Source records

════════════════

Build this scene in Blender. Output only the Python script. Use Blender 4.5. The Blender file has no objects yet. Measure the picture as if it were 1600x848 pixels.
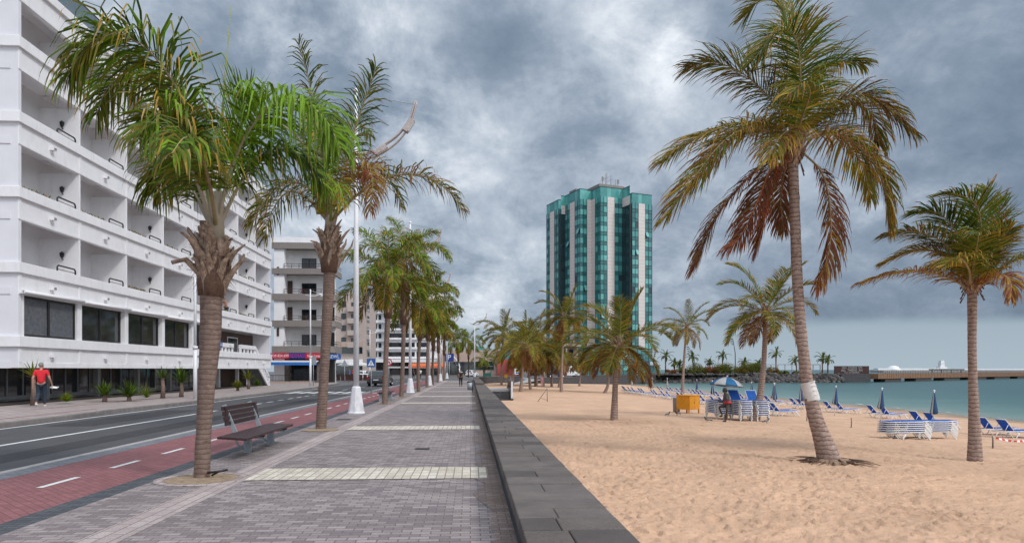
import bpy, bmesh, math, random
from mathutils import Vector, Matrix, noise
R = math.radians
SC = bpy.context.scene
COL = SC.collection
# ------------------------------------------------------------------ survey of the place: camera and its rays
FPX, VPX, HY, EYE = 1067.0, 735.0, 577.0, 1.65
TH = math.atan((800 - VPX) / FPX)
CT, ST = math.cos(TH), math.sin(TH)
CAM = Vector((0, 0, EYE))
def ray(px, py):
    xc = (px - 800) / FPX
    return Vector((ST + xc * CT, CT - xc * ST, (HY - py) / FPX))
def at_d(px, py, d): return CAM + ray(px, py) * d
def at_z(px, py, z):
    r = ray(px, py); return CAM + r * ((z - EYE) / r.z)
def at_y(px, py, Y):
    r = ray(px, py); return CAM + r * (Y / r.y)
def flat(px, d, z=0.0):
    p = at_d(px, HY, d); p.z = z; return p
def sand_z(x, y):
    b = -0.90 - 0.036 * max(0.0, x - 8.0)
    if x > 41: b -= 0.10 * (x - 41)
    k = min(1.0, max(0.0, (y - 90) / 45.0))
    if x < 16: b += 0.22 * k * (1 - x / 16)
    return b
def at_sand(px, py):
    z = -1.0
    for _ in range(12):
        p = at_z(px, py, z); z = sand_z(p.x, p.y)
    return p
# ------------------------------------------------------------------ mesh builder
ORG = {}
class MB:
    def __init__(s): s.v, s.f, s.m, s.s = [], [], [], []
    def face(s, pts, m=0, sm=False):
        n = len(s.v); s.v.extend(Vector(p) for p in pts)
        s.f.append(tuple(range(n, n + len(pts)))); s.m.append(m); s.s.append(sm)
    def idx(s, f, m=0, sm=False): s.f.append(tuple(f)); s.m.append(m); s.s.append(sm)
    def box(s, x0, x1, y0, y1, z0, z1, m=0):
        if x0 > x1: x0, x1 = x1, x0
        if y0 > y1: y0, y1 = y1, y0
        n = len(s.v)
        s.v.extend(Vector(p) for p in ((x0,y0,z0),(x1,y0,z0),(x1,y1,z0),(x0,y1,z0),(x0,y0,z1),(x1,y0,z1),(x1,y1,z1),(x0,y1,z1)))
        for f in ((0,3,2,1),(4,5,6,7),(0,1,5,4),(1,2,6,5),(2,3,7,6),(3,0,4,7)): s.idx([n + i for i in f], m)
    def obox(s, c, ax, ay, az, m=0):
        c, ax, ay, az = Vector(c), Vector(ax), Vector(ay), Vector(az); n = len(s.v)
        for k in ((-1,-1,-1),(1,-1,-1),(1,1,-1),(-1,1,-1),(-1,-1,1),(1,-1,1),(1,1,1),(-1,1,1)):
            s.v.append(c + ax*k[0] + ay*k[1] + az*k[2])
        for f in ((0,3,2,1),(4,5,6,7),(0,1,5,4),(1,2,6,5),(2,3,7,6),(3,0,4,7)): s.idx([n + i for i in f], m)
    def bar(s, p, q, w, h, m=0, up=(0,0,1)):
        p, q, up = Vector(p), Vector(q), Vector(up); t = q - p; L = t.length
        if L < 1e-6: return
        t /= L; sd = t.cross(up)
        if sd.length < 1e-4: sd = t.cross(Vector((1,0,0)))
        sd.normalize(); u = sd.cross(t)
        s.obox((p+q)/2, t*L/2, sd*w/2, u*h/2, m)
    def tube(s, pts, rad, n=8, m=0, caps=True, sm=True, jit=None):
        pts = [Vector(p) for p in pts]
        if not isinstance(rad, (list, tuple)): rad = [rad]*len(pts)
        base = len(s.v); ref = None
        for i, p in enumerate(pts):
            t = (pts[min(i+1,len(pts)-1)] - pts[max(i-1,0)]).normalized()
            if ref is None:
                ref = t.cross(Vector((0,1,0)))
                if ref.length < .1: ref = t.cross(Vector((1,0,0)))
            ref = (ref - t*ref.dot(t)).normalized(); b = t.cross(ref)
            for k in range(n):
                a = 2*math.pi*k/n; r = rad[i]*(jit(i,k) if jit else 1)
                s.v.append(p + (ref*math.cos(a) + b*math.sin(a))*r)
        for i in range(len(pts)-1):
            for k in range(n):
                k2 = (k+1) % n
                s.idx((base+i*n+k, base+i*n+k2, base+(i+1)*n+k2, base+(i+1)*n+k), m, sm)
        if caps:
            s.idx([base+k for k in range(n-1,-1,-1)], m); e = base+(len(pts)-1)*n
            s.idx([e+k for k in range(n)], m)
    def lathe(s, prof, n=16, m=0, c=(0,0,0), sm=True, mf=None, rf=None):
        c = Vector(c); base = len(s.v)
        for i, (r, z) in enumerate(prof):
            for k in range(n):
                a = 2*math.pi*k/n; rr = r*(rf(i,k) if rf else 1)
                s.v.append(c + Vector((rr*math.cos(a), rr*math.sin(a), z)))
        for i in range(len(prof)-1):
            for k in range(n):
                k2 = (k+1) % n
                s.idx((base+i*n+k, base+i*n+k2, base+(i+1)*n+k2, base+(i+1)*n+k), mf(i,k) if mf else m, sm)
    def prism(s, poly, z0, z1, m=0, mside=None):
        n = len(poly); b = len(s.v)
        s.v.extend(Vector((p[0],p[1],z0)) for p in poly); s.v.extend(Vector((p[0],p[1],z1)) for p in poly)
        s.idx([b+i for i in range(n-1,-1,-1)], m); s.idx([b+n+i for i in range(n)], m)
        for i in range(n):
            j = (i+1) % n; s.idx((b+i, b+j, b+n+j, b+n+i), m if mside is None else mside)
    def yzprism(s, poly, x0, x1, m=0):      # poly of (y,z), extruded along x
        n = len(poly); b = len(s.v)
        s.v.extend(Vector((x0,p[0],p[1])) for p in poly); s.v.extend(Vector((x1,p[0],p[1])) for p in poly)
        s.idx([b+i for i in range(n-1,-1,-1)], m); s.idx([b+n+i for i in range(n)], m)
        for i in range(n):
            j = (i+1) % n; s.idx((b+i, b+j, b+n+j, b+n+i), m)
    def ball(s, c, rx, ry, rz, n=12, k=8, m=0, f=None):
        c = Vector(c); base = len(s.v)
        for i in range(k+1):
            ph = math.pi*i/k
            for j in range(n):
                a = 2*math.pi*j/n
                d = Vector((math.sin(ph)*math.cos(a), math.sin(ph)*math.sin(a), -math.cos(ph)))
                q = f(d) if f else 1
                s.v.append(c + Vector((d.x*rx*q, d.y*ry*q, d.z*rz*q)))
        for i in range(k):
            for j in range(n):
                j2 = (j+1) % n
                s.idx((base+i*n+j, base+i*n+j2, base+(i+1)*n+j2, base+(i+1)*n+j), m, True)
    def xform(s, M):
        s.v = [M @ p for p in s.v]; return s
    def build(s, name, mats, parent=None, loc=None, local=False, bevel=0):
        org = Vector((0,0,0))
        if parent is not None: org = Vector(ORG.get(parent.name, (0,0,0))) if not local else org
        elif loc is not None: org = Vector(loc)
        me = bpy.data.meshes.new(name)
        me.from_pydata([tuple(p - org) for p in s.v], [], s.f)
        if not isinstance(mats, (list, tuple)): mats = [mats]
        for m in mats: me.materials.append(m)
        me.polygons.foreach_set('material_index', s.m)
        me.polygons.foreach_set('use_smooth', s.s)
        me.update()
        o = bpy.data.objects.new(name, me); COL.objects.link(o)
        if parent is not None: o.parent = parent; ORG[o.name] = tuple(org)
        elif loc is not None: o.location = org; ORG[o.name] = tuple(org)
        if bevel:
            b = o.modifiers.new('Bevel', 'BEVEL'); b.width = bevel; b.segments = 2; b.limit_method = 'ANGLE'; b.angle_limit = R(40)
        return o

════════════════

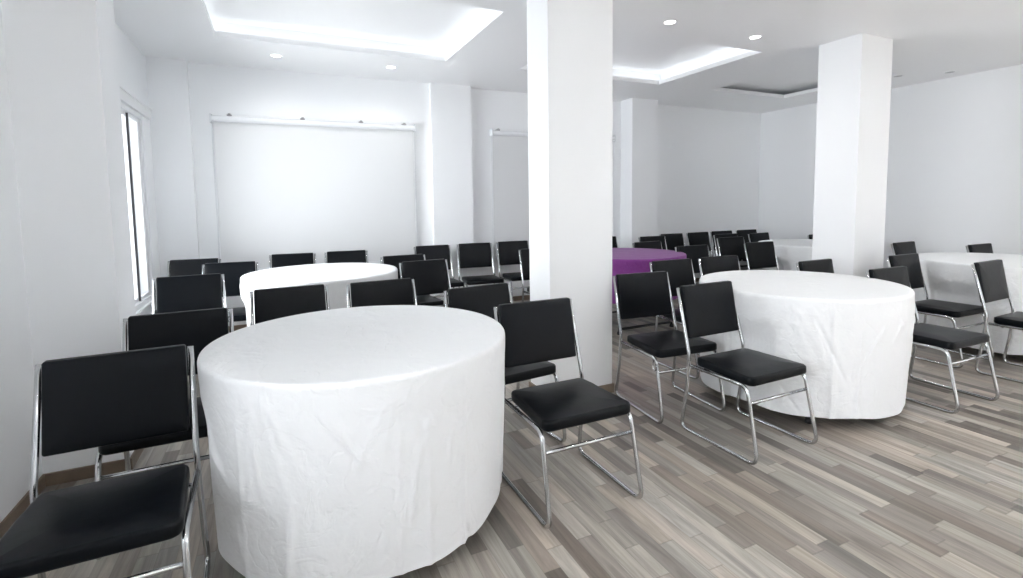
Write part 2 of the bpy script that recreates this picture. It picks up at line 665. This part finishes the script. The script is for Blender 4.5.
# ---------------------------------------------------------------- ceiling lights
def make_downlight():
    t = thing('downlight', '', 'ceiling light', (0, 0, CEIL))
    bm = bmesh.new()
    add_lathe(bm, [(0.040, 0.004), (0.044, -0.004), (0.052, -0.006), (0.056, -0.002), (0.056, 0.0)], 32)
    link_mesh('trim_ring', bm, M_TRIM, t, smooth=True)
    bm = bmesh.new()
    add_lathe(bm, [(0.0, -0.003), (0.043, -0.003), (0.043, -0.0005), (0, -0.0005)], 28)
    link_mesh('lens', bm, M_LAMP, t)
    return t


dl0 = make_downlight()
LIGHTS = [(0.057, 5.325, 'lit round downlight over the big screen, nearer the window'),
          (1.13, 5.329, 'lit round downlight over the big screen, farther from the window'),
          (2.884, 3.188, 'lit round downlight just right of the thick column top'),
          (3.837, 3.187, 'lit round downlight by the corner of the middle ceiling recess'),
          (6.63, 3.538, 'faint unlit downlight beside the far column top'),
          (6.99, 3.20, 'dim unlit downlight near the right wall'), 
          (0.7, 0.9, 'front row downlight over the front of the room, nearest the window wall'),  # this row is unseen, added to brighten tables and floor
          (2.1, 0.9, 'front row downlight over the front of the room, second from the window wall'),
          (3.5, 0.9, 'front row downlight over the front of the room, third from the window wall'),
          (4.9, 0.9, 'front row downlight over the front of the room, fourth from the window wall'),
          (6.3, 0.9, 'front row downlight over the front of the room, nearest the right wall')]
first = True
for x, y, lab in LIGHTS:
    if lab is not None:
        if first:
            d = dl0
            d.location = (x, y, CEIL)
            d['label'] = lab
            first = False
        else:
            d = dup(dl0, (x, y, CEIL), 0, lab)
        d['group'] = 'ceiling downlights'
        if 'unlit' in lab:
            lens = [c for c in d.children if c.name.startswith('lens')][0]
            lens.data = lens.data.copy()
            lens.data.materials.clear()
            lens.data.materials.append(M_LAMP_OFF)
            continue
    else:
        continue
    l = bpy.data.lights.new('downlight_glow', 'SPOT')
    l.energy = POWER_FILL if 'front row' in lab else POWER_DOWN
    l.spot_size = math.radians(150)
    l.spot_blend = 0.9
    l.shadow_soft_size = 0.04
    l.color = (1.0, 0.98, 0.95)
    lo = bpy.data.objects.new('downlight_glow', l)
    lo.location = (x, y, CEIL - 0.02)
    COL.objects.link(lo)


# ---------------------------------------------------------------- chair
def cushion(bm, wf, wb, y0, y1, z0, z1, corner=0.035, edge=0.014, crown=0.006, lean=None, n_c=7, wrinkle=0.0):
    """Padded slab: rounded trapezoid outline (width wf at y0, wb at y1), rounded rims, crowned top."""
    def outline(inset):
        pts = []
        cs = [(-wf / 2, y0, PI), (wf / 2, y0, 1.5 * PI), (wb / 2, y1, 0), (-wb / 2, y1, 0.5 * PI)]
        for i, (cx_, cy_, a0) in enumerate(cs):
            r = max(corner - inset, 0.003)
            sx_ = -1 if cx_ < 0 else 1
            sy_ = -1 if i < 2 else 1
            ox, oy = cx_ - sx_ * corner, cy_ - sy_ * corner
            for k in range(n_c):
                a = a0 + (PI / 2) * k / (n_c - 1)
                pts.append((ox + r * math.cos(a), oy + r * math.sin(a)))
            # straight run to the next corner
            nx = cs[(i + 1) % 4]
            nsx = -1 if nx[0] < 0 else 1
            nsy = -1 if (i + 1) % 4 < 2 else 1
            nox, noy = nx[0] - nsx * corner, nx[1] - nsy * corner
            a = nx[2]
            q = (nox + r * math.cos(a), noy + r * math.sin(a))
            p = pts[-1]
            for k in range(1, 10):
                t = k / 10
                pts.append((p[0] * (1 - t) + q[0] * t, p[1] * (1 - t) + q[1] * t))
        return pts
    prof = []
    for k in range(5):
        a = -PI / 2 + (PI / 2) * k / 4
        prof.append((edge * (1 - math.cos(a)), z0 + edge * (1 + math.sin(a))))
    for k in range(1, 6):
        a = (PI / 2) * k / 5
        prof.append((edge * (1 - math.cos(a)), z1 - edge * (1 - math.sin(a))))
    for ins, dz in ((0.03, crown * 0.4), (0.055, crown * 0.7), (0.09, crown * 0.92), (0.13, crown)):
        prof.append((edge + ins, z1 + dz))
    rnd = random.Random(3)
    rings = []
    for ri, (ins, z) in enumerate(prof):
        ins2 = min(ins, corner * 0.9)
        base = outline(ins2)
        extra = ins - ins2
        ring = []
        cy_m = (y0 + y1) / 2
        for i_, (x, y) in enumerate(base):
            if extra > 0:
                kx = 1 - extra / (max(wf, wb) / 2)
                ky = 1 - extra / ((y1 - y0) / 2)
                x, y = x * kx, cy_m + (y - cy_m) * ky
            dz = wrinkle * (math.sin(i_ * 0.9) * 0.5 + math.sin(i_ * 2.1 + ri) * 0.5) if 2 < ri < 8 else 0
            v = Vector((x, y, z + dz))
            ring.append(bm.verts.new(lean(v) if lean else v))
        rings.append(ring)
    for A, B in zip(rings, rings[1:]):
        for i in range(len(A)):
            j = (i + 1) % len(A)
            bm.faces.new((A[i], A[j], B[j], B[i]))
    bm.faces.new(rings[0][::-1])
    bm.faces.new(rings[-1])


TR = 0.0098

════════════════

= Your objective =
Read the data above and pull out each line that holds the string "scene".

= Response for this exercise =
Build this scene in Blender. Output only the Python script. Use Blender 4.5. The Blender file has no objects yet. Measure the picture as if it were 1600x848 pixels.
SC = bpy.context.scene